Toutefois, la thèse de Mahan ne se veut pas complète selon Halford Mackinder. Dans une conférence intitulé « Le pivot géographique de l’histoire », Mackinder reconnaît la pertinence des thèses de Mahan pour mieux dénoncer leur inutilité géopolitique : pour relier l’Europe à l’Asie, il devient plus simple et efficace d’emprunter la voie terrestre. La puissance globale ne dépend plus tant de la capacité à maîtriser les mers que celle de contrôler les terres. Le défi est désormais de s’emparer du Heartland (territoire central) eurasiatique, défi renforcé par la hantise de voir la Russie le contrôler. Cependant, il est nécessaire de noter qu’il ne s’agit en rien d’un dédain envers la puissance maritime. Simplement, la puissance maritime ne devient que la conséquence et non la source de la puissance terrestre.

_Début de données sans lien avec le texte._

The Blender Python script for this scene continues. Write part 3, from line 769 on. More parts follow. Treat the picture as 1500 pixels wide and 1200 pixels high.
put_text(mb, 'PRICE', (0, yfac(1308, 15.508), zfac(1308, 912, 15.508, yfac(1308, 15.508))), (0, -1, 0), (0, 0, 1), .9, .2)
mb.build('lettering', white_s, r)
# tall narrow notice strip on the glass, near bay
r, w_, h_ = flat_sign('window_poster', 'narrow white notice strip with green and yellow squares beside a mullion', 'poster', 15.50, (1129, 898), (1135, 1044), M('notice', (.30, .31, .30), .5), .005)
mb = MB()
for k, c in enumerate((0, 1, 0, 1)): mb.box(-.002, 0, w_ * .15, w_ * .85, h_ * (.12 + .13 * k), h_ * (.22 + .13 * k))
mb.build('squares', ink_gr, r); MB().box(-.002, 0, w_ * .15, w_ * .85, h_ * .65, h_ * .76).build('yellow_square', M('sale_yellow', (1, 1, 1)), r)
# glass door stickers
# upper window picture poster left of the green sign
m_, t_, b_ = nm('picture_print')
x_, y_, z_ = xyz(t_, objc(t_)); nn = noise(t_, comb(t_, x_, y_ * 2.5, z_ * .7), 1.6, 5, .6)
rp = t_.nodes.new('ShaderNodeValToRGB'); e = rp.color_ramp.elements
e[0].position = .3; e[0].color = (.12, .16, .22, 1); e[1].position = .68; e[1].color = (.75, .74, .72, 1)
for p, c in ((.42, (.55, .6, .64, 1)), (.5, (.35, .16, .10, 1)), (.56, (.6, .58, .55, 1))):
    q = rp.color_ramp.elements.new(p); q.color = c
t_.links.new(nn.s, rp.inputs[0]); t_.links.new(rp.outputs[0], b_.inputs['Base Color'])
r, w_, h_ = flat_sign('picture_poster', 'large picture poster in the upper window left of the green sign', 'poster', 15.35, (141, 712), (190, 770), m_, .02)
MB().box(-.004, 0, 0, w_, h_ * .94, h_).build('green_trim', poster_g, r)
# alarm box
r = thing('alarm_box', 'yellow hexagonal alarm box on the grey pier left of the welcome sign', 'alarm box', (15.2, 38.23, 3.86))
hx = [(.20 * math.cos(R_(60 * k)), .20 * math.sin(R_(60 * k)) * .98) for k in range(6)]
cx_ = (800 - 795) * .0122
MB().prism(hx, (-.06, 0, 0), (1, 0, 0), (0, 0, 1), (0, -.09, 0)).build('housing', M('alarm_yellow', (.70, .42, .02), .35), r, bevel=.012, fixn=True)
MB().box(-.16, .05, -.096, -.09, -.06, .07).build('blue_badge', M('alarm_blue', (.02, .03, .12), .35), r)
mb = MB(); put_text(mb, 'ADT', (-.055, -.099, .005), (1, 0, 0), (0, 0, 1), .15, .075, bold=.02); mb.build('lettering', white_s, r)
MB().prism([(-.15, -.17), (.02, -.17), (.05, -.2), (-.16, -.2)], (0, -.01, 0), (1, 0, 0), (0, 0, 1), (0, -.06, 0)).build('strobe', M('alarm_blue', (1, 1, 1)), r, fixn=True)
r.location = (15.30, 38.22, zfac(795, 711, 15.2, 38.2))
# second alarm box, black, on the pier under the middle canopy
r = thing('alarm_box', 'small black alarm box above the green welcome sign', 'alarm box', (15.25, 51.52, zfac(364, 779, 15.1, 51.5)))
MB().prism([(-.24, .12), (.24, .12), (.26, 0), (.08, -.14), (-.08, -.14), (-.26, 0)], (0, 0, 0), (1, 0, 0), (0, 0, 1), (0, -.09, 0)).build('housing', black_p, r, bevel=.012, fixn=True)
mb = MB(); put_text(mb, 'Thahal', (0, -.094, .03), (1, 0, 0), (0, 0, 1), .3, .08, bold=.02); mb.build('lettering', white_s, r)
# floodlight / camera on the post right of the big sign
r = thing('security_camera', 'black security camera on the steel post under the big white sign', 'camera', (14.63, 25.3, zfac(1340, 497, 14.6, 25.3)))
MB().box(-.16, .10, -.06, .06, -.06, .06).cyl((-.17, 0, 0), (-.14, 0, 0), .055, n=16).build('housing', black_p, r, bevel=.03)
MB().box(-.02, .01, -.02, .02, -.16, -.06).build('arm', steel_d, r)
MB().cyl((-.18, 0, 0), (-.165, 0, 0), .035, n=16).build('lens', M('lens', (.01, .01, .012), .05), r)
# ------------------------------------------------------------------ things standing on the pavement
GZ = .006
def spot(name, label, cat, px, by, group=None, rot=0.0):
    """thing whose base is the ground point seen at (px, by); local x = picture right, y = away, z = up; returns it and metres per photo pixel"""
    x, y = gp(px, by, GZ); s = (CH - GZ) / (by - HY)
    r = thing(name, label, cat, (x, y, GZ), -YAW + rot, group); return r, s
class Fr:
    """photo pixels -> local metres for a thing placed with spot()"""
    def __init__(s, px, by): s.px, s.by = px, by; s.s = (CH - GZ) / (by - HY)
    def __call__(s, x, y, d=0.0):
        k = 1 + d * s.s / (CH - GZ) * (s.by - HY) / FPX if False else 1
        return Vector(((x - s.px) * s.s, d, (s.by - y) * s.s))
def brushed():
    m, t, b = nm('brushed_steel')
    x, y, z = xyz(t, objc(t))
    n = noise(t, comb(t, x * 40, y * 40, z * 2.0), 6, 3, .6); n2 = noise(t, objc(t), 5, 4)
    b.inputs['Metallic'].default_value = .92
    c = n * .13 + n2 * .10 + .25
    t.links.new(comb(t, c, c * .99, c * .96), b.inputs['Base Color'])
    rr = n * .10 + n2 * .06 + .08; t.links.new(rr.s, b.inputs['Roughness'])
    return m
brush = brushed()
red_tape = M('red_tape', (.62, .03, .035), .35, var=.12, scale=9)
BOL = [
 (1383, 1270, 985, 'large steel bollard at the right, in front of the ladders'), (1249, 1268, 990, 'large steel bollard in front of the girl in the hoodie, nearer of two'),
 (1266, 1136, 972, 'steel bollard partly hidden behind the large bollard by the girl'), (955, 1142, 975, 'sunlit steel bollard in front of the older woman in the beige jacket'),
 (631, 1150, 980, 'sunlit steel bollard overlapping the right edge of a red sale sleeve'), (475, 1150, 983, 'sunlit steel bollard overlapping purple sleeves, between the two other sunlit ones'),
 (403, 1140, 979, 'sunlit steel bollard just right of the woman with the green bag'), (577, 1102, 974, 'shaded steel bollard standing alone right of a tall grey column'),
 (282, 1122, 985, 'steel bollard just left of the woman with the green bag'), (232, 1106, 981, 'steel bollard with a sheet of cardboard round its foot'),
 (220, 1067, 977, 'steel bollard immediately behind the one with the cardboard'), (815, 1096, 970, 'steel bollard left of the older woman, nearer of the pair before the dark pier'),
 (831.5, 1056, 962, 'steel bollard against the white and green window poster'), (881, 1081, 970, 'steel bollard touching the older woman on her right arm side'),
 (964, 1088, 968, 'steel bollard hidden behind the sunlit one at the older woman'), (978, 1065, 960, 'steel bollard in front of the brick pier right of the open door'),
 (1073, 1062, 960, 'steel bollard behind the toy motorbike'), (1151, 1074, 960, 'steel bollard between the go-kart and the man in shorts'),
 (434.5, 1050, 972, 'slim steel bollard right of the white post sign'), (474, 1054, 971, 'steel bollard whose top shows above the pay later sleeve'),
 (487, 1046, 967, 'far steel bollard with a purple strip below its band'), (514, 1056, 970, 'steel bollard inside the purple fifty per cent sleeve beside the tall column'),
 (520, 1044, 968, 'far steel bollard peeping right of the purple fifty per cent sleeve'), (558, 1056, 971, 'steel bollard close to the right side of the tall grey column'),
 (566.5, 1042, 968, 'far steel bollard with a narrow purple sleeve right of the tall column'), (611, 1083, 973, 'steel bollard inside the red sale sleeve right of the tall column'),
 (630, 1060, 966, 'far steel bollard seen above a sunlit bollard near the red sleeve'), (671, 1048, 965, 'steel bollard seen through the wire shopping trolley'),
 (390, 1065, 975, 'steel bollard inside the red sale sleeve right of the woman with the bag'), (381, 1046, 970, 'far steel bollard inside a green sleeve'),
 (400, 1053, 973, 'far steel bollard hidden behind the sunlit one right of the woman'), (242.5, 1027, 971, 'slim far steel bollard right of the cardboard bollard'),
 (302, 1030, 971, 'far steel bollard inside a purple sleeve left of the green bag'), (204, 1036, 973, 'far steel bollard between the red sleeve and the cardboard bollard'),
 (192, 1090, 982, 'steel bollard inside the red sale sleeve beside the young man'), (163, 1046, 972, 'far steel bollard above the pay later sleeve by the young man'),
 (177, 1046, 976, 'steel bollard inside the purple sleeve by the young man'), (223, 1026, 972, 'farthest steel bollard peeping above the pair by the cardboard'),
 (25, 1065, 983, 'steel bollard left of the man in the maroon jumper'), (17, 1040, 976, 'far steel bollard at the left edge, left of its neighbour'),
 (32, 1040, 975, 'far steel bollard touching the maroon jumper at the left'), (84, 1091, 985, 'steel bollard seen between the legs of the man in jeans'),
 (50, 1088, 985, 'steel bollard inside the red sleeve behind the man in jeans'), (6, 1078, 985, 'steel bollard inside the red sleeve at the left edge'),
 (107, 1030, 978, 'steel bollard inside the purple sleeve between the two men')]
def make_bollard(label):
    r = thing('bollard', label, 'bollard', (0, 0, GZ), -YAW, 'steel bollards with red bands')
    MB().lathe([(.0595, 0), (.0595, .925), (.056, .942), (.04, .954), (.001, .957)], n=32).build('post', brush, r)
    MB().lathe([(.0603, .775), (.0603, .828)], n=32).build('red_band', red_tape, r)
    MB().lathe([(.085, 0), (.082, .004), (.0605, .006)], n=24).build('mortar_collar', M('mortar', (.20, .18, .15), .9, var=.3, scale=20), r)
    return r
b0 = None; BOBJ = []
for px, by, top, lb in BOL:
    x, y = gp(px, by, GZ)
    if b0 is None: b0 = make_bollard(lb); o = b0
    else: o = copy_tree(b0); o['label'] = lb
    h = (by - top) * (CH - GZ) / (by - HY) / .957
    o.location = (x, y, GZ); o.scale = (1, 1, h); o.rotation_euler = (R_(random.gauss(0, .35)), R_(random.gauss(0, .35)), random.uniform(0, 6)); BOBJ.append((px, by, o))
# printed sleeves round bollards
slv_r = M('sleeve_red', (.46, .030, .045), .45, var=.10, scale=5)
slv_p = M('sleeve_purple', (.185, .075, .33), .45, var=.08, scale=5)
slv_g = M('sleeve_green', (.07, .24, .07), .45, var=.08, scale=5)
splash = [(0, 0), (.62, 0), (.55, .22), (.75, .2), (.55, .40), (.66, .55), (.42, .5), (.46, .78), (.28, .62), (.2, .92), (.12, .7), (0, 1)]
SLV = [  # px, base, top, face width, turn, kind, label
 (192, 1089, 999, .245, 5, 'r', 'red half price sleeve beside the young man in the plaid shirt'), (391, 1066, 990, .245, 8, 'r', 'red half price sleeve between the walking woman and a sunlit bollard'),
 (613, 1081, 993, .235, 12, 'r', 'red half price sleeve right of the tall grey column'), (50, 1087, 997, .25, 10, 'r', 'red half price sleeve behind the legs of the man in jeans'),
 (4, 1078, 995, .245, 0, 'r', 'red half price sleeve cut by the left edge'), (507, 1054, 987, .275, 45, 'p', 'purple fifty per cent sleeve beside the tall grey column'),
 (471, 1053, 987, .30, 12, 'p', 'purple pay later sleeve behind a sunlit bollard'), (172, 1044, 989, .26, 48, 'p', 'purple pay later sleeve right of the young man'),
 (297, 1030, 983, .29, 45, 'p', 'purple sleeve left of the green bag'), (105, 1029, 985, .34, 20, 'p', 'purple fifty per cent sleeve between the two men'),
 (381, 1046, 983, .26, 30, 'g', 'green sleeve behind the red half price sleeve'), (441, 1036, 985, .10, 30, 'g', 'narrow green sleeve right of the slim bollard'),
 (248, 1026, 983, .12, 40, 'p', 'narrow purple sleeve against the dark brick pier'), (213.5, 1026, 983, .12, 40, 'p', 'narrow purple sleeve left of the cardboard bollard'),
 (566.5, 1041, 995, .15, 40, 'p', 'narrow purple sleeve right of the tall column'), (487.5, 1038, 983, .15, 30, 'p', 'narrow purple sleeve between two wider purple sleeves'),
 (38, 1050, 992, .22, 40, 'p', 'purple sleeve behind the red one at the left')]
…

Au cours du 19ème siècle, Nicholas J. Spykman réalise la synthèse entre Mahan et Mackinder. Il insiste sur la concentration des efforts sur le Rimland (« bord du monde »). Il s’agit de la ceinture littorale qui enserre littéralement le Heartland décrit par Mackinder.  En somme, Spykman valide Mahan sans contredire Mackinder. Le Rimland présente un double avantage : d’une part, il assure la maîtrise des mers, d’autre part, il permet le maintien de la pression sur le Heartland. En conclusion, en termes de gestion des espaces maritimes, Spykman appelle les États à s’insérer dans une zone tampon entre les puissances maritimes et les puissances terrestres, à fonctionner de manière amphibie, à se défendre sur terre et mer.

Une étude de cas sur la Chine nous permet d’établir le lien entre la puissance maritime purement militaire et la puissance maritime à visées économiques.

La modernisation fulgurante des capacités maritimes chinoises (porte-avion Liaoning en 2012, corvettes Jiangdao, destroyers multifonctions Luoyang II) marque la volonté portée par Xi Jinping de créer une puissance amphibie, une puissance capable de projeter sur terre une force militaire venant de la mer. Toutefois, en vertu des perspectives militaires nuancées par un climat régional conflictuel, l’aspect économique de la puissance amphibie chinoise permet d’ouvrir de nouveaux horizons tant pour la sécurisation de ses approvisionnements le long du collier de perle, tant pour les pénétrations de marchés économiques.

On retrouve ici la théorie plus contemporaine de Jean Gottmann. La mondialisation a pour support privilégié les espaces maritimes : « il faut avoir présent à l’esprit que la maritimisation est un phénomène irréversible et croissant ; les nations se tournent de plus en plus vers la mer ; elles développent sans cesse leurs intérêts » selon André Vigarié. Dès lors, la puissance découle moins de la capacité à contrôler des terres qu’à contrôler les flux. Gottmann fait des régions littorales les véritables sièges de la puissance à l’instar de la Megalopolis, symbole des fortes interactions entre les phénomènes de mondialisation et de maritimisation.

En conclusion, l’important n’est pas de choisir entre le contrôle unique des mers (Mahan), des terres (Mackinder) mais de prendre conscience du caractère crucial des littoraux. Les luttes pour les ZEE (Zones Economiques Exclusives) à l’image du conflit sino-japonais pour les îles Senkaku/Diaoyu illustrent cette prise de conscience à l’échelle mondiale. Selon Maurice Papon, on assiste à une croissante nationalisation des espaces maritimes depuis l’accord de Montego Bay de 1982. Spykman et Gottmann ne partagent toutefois pas exactement la même pensée. Pour Gottmann qui s’inscrit dans une démarche résolument moderne, la puissance maritime est d’abord économique et non militaire.